- _Task to complete_
List each line of the data that holds the string "from", please.

======

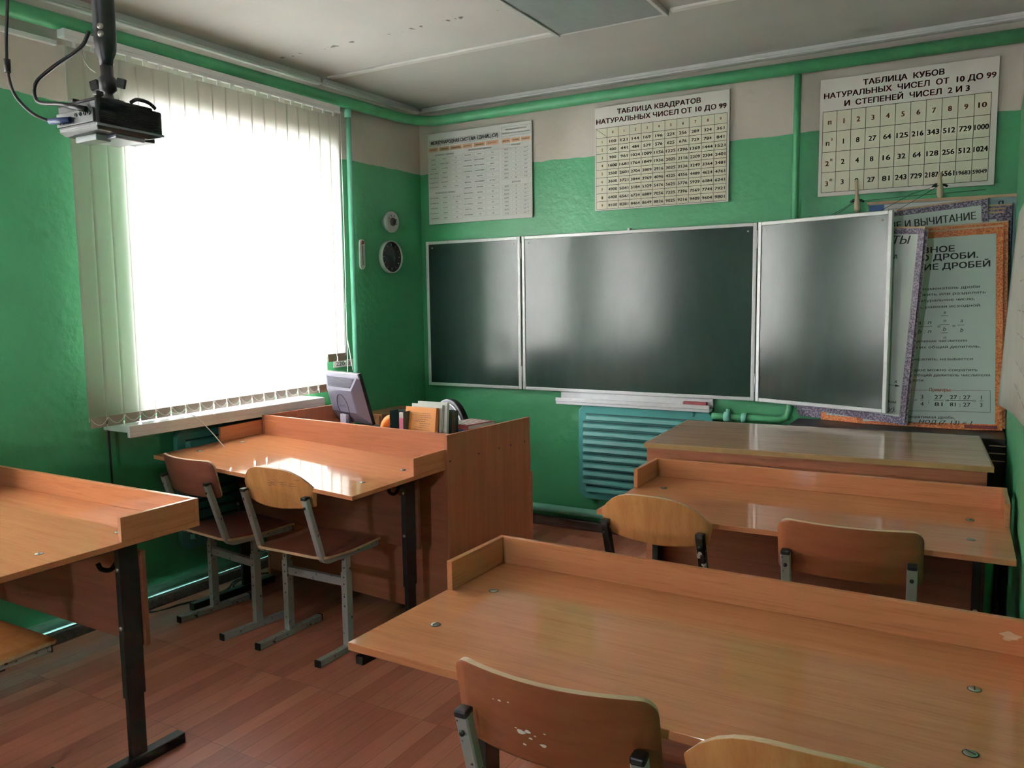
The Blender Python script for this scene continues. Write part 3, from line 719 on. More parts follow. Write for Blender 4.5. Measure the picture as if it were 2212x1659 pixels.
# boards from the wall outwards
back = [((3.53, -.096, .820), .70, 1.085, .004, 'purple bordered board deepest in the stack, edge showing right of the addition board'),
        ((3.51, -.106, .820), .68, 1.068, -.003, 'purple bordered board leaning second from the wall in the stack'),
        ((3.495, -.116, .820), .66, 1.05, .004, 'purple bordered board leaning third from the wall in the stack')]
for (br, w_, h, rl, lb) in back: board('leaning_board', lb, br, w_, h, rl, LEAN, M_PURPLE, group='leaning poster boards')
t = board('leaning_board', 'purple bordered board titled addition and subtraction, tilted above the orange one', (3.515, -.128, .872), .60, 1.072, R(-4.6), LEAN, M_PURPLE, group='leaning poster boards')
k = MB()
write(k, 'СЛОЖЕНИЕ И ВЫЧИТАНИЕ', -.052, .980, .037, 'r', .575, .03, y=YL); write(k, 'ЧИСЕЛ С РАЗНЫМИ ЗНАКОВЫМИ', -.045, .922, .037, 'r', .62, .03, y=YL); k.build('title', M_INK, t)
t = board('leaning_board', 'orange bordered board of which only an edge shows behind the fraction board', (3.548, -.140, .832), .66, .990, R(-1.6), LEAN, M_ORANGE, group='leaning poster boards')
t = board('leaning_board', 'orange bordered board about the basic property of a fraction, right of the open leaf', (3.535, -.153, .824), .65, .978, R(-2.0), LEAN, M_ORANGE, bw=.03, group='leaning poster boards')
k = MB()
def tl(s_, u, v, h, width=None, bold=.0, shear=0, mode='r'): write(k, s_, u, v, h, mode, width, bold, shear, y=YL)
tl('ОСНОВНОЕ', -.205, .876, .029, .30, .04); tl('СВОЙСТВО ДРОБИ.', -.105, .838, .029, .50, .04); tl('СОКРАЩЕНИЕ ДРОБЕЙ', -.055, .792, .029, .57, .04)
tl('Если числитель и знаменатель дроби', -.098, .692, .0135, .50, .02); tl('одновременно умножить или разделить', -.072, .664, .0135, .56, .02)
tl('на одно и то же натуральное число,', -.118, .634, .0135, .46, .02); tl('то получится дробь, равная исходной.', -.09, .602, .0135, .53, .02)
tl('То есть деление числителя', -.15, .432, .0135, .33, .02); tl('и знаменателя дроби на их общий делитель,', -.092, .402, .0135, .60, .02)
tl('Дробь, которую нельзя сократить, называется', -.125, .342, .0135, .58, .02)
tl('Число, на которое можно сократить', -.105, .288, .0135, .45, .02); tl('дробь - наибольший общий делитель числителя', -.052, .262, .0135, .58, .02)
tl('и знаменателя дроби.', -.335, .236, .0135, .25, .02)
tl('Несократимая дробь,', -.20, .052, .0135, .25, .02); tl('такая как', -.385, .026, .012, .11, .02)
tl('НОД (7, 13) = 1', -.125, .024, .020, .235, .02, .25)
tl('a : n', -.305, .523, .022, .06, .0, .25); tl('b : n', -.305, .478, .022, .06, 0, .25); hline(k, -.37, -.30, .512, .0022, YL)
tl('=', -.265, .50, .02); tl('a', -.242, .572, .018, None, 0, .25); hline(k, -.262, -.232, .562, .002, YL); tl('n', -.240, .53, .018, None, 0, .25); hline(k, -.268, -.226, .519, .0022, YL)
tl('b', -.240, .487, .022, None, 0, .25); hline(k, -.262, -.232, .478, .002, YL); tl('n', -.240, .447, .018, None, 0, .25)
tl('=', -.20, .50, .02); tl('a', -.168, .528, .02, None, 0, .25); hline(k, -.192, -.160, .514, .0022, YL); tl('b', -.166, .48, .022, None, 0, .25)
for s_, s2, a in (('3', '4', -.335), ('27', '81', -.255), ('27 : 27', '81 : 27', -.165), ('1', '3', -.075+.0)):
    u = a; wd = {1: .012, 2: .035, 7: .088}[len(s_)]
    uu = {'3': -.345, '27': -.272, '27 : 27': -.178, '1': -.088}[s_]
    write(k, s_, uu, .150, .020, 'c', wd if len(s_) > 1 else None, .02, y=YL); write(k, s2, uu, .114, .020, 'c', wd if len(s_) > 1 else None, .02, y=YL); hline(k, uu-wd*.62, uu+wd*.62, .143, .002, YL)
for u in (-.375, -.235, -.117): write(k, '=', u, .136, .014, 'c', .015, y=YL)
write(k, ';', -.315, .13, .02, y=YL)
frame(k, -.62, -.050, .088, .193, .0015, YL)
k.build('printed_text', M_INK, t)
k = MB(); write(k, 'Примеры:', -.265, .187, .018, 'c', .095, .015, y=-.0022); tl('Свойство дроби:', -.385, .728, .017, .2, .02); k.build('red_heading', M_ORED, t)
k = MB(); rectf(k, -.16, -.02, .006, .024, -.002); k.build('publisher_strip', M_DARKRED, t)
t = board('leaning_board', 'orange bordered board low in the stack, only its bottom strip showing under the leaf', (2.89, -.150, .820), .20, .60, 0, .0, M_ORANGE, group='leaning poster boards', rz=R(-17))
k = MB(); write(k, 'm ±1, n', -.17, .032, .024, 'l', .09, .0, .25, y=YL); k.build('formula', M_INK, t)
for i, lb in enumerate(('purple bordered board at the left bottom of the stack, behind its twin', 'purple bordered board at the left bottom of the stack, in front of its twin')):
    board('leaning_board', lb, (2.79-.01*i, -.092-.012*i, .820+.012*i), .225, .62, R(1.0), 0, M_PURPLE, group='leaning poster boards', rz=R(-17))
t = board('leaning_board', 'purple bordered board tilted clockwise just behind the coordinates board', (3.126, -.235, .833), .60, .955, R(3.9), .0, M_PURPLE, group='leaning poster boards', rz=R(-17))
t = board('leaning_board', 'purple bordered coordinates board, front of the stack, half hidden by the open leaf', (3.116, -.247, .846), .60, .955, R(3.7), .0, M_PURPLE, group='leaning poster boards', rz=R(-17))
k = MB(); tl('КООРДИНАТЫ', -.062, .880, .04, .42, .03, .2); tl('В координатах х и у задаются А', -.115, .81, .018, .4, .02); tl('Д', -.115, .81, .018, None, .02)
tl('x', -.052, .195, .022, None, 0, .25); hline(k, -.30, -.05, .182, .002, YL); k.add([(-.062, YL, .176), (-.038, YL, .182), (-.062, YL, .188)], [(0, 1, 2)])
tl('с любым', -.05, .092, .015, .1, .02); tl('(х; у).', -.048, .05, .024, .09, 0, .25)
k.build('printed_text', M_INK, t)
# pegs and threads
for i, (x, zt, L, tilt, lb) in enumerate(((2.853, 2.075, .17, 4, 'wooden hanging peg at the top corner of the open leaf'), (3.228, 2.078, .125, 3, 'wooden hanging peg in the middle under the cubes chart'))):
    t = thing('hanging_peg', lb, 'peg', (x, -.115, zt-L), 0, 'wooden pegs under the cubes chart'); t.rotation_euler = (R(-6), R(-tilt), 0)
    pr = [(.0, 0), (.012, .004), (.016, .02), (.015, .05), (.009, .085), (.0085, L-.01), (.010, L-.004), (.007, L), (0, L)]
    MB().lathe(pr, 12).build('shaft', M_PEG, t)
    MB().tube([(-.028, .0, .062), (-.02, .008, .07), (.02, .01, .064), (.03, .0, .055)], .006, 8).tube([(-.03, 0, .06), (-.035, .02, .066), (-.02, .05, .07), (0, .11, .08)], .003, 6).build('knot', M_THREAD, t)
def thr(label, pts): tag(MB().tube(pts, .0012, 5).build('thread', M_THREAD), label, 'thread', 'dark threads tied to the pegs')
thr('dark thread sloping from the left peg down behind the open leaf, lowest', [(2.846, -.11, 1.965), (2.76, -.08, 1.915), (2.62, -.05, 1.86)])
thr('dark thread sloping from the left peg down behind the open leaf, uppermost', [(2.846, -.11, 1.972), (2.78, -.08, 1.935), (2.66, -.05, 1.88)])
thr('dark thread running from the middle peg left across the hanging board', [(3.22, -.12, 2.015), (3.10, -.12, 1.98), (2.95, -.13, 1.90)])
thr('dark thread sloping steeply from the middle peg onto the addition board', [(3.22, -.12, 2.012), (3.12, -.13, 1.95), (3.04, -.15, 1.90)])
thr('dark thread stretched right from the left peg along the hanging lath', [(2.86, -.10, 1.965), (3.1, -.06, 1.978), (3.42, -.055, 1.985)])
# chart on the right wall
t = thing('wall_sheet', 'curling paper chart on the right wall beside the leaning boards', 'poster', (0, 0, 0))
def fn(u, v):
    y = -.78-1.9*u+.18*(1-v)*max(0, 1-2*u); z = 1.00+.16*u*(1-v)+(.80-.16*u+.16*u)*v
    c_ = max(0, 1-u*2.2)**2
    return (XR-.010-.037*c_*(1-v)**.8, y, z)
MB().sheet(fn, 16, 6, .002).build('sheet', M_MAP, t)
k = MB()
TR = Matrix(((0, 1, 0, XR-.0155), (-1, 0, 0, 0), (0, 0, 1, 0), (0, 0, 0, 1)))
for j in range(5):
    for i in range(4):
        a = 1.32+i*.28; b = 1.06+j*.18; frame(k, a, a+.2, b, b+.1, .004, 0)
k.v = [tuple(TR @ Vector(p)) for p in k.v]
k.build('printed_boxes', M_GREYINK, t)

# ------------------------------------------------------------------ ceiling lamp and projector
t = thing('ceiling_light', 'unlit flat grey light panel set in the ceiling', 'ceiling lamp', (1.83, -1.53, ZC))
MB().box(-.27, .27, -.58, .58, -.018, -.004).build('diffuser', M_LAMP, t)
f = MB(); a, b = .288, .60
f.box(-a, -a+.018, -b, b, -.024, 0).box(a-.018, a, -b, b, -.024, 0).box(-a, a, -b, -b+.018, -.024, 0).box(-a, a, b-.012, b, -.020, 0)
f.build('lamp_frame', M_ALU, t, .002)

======

- _Reply_
The Blender Python script for this scene continues. Write part 3, from line 719 on. More parts follow. Write for Blender 4.5. Measure the picture as if it were 2212x1659 pixels.
# boards from the wall outwards
        ((3.51, -.106, .820), .68, 1.068, -.003, 'purple bordered board leaning second from the wall in the stack'),
        ((3.495, -.116, .820), .66, 1.05, .004, 'purple bordered board leaning third from the wall in the stack')]
thr('dark thread sloping from the left peg down behind the open leaf, lowest', [(2.846, -.11, 1.965), (2.76, -.08, 1.915), (2.62, -.05, 1.86)])
thr('dark thread sloping from the left peg down behind the open leaf, uppermost', [(2.846, -.11, 1.972), (2.78, -.08, 1.935), (2.66, -.05, 1.88)])
thr('dark thread running from the middle peg left across the hanging board', [(3.22, -.12, 2.015), (3.10, -.12, 1.98), (2.95, -.13, 1.90)])
thr('dark thread sloping steeply from the middle peg onto the addition board', [(3.22, -.12, 2.012), (3.12, -.13, 1.95), (3.04, -.15, 1.90)])
thr('dark thread stretched right from the left peg along the hanging lath', [(2.86, -.10, 1.965), (3.1, -.06, 1.978), (3.42, -.055, 1.985)])